The world’s largest battery maker, CATL, has announced that it has renegotiated prices with its customers to address supply chain pressure. CATL is, for example, the main provider of Tesla batteries, which means that the prices of its electric vehicles will probably continue to rise, which is a serious blow to reach price parity with combustion vehicles.

Tesla has already recognized this increase in material prices and has taken it into account. The manufacturer has already increased prices several times in the last few months. The More affordable Model 3 now costs 51,990 euros in Spain (for the rear-wheel drive version) which is a significant departure from the $35,000 advertised by Elon Musk for the base version.

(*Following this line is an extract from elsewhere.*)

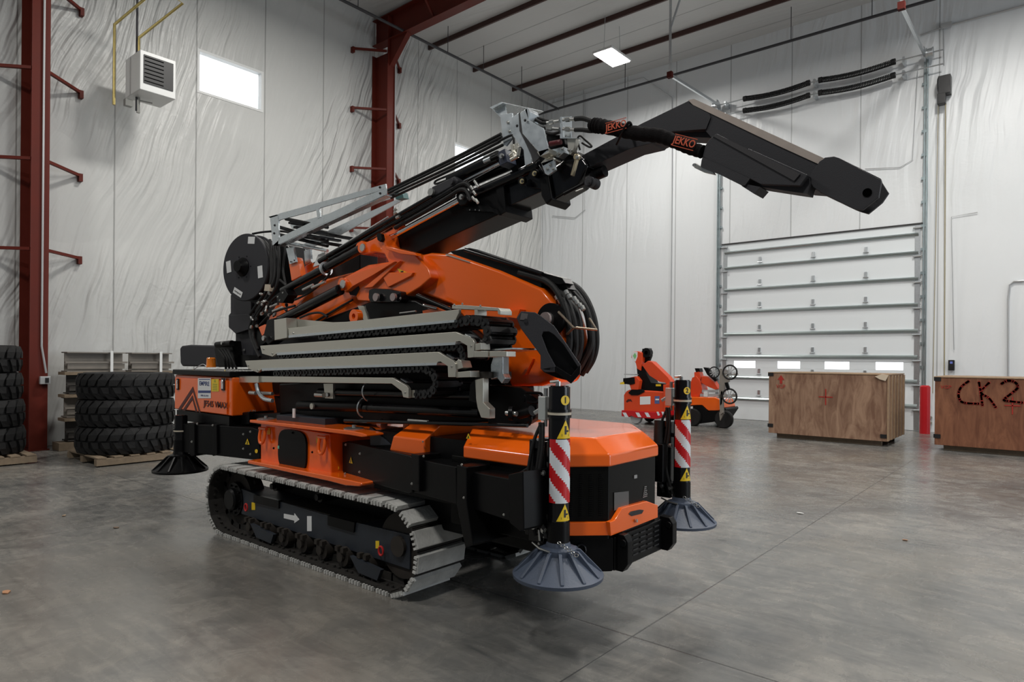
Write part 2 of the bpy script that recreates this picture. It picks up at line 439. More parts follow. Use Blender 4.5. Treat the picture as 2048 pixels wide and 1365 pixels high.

The forecast is that prices will continue to rise in the coming months with a fairly rapid trend. CATL itself has announced an increase in the prices of its batteries during the presentation of its economic results for the first quarter of 2022. CATL has renegotiated prices with its customers based on the foreseeable increases in its costs for raw materials. The Chinese manufacturer can no longer absorb these supply chain surges in its production lines, and has started transferring some of them to its clients.

Precisely, the economic results of CATL are a sample of what is happening in the battery industry. CATL’s operating costs grew by 199% year-on-year due to increased production and higher material prices. Despite a significant increase in turnover, profits have plummeted relative to what happened a year ago.

In the year-on-year calculation, its revenue grew by 154% compared to the first quarter of 2021 and 15% less than the fourth quarter of last year. However, net profit was 24% less than the previous year and 82% less than last quarter. The rise in the prices of materials is the main cause of this imbalance in its economic results.